» AIM: Each entry should be quoted word for word, including every mark of punctuation.

(Scripts that build scenes)

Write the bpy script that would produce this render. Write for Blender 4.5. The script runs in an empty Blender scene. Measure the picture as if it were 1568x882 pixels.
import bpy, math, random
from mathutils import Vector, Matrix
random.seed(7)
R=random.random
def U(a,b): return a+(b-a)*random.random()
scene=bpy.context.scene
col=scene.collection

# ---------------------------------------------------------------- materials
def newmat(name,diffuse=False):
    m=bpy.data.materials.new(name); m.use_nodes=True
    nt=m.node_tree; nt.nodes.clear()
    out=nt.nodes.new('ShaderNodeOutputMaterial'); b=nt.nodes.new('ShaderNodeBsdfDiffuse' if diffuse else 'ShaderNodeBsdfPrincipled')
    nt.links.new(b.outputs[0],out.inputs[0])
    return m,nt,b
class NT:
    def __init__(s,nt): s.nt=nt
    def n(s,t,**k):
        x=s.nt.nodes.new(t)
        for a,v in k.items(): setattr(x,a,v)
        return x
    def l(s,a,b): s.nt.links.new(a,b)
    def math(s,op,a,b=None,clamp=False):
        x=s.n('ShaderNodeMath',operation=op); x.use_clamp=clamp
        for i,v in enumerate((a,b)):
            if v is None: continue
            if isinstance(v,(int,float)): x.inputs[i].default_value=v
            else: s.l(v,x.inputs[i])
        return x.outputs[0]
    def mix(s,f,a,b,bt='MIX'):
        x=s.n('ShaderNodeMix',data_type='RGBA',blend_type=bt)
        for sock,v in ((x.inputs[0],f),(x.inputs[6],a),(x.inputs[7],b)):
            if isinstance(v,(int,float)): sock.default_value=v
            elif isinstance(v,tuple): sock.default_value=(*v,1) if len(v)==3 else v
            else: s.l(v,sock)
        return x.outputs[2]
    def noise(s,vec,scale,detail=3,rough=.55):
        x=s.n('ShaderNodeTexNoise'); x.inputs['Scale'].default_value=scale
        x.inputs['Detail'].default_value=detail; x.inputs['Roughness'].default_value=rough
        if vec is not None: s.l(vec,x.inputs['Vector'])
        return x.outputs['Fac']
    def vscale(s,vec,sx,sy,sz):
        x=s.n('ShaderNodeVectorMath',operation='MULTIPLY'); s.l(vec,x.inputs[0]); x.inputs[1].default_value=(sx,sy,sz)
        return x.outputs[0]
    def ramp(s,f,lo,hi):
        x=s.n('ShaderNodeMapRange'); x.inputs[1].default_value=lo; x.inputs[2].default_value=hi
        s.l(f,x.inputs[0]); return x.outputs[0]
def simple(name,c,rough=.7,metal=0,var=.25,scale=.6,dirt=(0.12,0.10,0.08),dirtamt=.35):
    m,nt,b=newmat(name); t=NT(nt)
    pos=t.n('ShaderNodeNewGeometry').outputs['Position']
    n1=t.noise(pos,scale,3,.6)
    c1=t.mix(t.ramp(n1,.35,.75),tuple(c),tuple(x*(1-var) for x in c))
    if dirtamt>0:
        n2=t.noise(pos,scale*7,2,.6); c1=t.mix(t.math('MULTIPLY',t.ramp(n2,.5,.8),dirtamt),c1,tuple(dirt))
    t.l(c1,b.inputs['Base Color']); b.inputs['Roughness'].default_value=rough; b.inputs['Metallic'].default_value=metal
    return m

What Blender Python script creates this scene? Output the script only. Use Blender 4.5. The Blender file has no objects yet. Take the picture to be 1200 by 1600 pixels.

» TASK RESULT:
Write the bpy script that would produce this render. Write for Blender 4.5. The script runs in an empty Blender scene. Measure the picture as if it were 1568x882 pixels.
import bpy, math, random
from mathutils import Vector, Matrix
random.seed(7)
R=random.random
def U(a,b): return a+(b-a)*random.random()
scene=bpy.context.scene
col=scene.collection

# ---------------------------------------------------------------- materials
def newmat(name,diffuse=False):
    m=bpy.data.materials.new(name); m.use_nodes=True
    nt=m.node_tree; nt.nodes.clear()
    out=nt.nodes.new('ShaderNodeOutputMaterial'); b=nt.nodes.new('ShaderNodeBsdfDiffuse' if diffuse else 'ShaderNodeBsdfPrincipled')
    nt.links.new(b.outputs[0],out.inputs[0])
    return m,nt,b
class NT:
    def __init__(s,nt): s.nt=nt
    def n(s,t,**k):
        x=s.nt.nodes.new(t)
        for a,v in k.items(): setattr(x,a,v)
        return x
    def l(s,a,b): s.nt.links.new(a,b)
    def math(s,op,a,b=None,clamp=False):
        x=s.n('ShaderNodeMath',operation=op); x.use_clamp=clamp
        for i,v in enumerate((a,b)):
            if v is None: continue
            if isinstance(v,(int,float)): x.inputs[i].default_value=v
            else: s.l(v,x.inputs[i])
        return x.outputs[0]
    def mix(s,f,a,b,bt='MIX'):
        x=s.n('ShaderNodeMix',data_type='RGBA',blend_type=bt)
        for sock,v in ((x.inputs[0],f),(x.inputs[6],a),(x.inputs[7],b)):
            if isinstance(v,(int,float)): sock.default_value=v
            elif isinstance(v,tuple): sock.default_value=(*v,1) if len(v)==3 else v
            else: s.l(v,sock)
        return x.outputs[2]
    def noise(s,vec,scale,detail=3,rough=.55):
        x=s.n('ShaderNodeTexNoise'); x.inputs['Scale'].default_value=scale
        x.inputs['Detail'].default_value=detail; x.inputs['Roughness'].default_value=rough
        if vec is not None: s.l(vec,x.inputs['Vector'])
        return x.outputs['Fac']
    def vscale(s,vec,sx,sy,sz):
        x=s.n('ShaderNodeVectorMath',operation='MULTIPLY'); s.l(vec,x.inputs[0]); x.inputs[1].default_value=(sx,sy,sz)
        return x.outputs[0]
    def ramp(s,f,lo,hi):
        x=s.n('ShaderNodeMapRange'); x.inputs[1].default_value=lo; x.inputs[2].default_value=hi
        s.l(f,x.inputs[0]); return x.outputs[0]
def simple(name,c,rough=.7,metal=0,var=.25,scale=.6,dirt=(0.12,0.10,0.08),dirtamt=.35):
    m,nt,b=newmat(name); t=NT(nt)
    pos=t.n('ShaderNodeNewGeometry').outputs['Position']
    n1=t.noise(pos,scale,3,.6)
    c1=t.mix(t.ramp(n1,.35,.75),tuple(c),tuple(x*(1-var) for x in c))
    if dirtamt>0:
        n2=t.noise(pos,scale*7,2,.6); c1=t.mix(t.math('MULTIPLY',t.ramp(n2,.5,.8),dirtamt),c1,tuple(dirt))
    t.l(c1,b.inputs['Base Color']); b.inputs['Roughness'].default_value=rough; b.inputs['Metallic'].default_value=metal
    return m

What Blender Python script creates this scene? Output the script only. Use Blender 4.5. The Blender file has no objects yet. Take the picture to be 1200 by 1600 pixels.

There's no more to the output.